Ia didapuk sebagai legenda. Tak sekadar piawai memainkan alat musik, Eddie adalah seorang inovator yang pantang menyerah. Mengomandoi Van Halen selama lima dekade—hingga band itu tiga kali ganti vokalis—ia membuktikan diri sebagai musisi luar biasa sepanjang perjalanan sejarah rock dunia.
“Saya tidak menyangka harus menyampaikan ini, tapi ayah saya Edward Lodewijk Van Halen kalah dalam pertarungan panjangnya dengan kanker pagi ini,” Wolfgang Van Halen, anaknya.
Wolfie, demikian sang ibu Valerie Bertinelli mamanggilnya, mengenang ayahnya sebagai sosok terbaik. Setiap momen yang mereka lalui bersama, baik di atas panggung maupun dalam keseharian, adalah berkah baginya. “Saya sangat berduka,” tuturnya.
Selain keluarga, tak berlebihan bila ‘dunia’ juga merasa kehilangan. Khususnya pencinta skena musik rock global. Jika bukan karena pengaruh kuatnya, hard rock pasca-1970-an akan berkembang dengan cara yang sangat berbeda.
Van Halen memang bukan penemu gaya two-handed tapping. Namun dengan latihan keras, petikannya sempurna dan mengenalkannya kepada banyak orang. Menariknya, meski ia menguasai gitar listrik, tak pernah sekali pun ia pernah belajar membaca notasi.
“Aku tidak tahu tentang skala atau pun teori musik,” kata dia kepada Rolling Stone pada 1980.
Bukan dirinya bila harus terlibat persaingan atau membuktikan siapa yang lebih jagoan. Ia hanya ingin permainan gitarnya bisa membuat orang merasakan sesuatu, entah itu senang, sedih, atau bahkan bergairah.
“Yang aku tahu bahwa gitar rock & roll seperti blues menekankan pada melodi, kecepatan, dan rasa. Tapi yang terpenting buatku adalah ‘emosi’ yang tercipta.”
Lahir di Belanda, 26 Januari 1955, Van Halen bergabung marching band Angkatan Udara bersama kakaknya, Alex, yang satu setengah tahun lebih tua. Itulah perkenalannya dengan banyak instrumen, di samping fakta bahwa sang ayah Jan Van Halen diberkahi kemampuan bermain klarinet, saksofon, dan piano.

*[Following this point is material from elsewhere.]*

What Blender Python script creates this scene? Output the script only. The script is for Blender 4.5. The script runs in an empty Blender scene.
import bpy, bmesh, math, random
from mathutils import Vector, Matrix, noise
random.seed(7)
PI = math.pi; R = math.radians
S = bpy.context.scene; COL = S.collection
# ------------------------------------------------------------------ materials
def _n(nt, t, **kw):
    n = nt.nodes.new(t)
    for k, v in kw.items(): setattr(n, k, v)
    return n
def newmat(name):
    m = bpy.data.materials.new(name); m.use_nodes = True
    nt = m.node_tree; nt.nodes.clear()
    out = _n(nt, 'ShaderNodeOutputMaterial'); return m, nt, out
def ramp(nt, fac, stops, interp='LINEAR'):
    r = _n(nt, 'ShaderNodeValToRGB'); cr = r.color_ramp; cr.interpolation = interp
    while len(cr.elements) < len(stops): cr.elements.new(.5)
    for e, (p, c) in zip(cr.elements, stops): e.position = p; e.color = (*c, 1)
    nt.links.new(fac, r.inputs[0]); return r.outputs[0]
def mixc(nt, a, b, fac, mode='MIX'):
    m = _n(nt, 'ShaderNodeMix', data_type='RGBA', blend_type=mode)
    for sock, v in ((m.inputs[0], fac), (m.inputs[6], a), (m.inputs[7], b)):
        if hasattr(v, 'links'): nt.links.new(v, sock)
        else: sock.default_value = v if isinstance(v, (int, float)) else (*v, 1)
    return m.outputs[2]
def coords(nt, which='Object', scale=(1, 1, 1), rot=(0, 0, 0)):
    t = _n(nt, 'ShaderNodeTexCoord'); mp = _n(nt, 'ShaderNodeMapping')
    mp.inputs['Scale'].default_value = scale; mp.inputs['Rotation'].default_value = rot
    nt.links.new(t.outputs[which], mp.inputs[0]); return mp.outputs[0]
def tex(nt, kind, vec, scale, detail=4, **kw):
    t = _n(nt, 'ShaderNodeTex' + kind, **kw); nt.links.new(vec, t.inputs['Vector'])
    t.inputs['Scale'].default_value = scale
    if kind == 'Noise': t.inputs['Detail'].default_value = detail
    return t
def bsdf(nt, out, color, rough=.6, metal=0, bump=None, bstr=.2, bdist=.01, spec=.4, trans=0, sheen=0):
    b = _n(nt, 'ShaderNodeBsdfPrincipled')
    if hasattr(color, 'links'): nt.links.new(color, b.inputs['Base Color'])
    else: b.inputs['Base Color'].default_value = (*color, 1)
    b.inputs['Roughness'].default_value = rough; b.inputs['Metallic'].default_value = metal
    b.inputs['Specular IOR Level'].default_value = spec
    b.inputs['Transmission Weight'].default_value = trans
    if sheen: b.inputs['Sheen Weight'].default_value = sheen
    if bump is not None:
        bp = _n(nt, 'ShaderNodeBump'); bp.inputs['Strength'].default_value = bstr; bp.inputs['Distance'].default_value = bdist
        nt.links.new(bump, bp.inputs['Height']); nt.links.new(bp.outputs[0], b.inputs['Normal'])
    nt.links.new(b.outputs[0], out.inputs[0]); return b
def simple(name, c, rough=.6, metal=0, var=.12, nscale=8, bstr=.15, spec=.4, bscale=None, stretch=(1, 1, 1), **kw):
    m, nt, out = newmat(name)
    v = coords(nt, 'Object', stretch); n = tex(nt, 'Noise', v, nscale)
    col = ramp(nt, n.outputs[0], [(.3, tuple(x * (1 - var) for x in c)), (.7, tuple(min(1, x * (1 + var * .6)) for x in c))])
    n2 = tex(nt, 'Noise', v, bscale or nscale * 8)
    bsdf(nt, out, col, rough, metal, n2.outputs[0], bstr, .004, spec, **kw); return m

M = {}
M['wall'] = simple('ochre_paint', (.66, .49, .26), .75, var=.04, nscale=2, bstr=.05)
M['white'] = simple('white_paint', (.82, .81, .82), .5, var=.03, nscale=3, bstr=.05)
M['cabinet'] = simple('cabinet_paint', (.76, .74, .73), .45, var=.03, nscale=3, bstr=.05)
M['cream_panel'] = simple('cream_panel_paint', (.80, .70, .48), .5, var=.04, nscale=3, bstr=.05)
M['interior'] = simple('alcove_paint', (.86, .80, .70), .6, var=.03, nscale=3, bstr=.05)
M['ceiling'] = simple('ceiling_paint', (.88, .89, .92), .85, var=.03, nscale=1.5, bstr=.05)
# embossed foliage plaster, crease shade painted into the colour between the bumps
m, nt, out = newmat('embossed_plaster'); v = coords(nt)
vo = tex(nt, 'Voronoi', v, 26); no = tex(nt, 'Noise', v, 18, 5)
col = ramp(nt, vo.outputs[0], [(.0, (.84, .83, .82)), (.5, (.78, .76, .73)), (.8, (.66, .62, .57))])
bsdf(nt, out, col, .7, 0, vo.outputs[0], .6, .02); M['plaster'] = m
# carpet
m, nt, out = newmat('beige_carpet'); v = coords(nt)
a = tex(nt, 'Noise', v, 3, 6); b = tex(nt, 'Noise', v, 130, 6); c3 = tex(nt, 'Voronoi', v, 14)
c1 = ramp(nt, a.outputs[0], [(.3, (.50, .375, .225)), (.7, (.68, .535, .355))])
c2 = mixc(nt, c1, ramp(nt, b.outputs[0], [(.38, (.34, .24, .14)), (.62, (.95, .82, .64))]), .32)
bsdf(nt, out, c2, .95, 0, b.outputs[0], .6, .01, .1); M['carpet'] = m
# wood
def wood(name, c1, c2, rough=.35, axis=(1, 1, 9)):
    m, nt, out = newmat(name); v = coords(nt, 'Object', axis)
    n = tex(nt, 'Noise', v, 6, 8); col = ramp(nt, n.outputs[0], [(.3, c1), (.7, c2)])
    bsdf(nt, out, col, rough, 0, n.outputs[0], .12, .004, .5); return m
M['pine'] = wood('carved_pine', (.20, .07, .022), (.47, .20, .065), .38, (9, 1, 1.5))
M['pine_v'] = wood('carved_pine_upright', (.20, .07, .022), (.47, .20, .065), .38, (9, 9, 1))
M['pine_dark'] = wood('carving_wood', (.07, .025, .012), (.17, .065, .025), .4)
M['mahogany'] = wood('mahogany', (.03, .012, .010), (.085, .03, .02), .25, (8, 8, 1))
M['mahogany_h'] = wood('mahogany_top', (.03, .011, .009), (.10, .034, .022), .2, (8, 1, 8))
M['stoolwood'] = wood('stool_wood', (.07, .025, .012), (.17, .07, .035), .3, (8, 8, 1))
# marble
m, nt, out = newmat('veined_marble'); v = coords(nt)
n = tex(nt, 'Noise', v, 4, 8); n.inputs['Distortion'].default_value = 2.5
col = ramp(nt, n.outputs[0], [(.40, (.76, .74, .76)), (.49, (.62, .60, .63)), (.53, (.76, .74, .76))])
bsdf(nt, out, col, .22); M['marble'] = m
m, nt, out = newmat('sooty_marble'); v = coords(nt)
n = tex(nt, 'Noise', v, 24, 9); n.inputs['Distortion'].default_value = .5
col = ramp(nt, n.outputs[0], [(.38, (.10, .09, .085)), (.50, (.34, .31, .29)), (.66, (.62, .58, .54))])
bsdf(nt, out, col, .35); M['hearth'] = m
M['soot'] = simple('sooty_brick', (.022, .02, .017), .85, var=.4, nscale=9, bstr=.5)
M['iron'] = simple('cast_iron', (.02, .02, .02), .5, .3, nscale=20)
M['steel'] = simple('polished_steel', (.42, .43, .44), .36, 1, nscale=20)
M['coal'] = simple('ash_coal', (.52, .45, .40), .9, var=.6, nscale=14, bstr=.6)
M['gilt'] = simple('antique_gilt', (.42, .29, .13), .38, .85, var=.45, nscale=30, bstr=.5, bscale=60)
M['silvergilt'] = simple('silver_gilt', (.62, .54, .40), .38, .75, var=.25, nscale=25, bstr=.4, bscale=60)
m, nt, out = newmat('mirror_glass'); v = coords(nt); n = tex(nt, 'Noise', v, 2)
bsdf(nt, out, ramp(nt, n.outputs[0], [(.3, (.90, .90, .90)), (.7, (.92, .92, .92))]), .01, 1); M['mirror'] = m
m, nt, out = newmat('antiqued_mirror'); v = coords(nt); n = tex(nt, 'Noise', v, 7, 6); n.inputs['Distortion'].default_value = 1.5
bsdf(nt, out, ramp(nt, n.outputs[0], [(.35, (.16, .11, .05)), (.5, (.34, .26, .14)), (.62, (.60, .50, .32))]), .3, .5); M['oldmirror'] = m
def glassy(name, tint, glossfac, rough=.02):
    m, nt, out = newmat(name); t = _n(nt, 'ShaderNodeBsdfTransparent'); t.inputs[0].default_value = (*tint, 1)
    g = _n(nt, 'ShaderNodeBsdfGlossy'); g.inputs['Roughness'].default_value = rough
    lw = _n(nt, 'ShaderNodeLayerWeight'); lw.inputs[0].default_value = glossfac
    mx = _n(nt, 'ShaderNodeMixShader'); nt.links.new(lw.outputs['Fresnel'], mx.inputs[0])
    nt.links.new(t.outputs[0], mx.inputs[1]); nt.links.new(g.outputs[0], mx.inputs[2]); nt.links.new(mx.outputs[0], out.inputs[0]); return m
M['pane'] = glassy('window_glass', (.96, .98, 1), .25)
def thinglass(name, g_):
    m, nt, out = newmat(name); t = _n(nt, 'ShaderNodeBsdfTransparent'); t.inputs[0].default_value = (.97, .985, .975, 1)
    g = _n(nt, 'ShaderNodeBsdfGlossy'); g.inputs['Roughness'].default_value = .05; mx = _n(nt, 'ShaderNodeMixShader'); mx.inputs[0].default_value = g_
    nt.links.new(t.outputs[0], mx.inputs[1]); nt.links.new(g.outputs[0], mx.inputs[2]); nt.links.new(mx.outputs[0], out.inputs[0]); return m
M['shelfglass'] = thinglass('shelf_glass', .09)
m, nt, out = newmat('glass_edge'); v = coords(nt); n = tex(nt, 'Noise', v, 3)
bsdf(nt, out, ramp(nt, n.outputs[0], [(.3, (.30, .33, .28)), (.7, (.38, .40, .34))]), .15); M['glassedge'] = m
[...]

Sementara ibunya, Eugenie Van Beers, lahir di Rangkasbitung, Banten, Jawa, pada 1950.
Pada hari yang sama, kabar duka kembali datang. Kali ini dari genre berbeda. Johnny Nash yang melambung namanya bersama I Can See Clearly Now pada awal 1970-an, meninggal dunia pada usia 80 tahun. Musisi pop-reggae itu wafat di kediamannya, Houston, Texas.
Nash memulai kariernya sebagai penyanyi pop pada era 1950-an. Namun, single bernuansa reggae itu menempatkannya di puncak tangga lagu Billboard Hot 100 pada 4 November 1972. Lagu ini kembali meroket saat dibawakan bintang reggae Jamaika Jimmy Cliff pada 1993 untuk soundtrack film.
Menurut situs pribadinya, Nash merupakan satu dari segelintir musisi pertama non-Jamaika yang melakukan rekaman reggae di Kingston.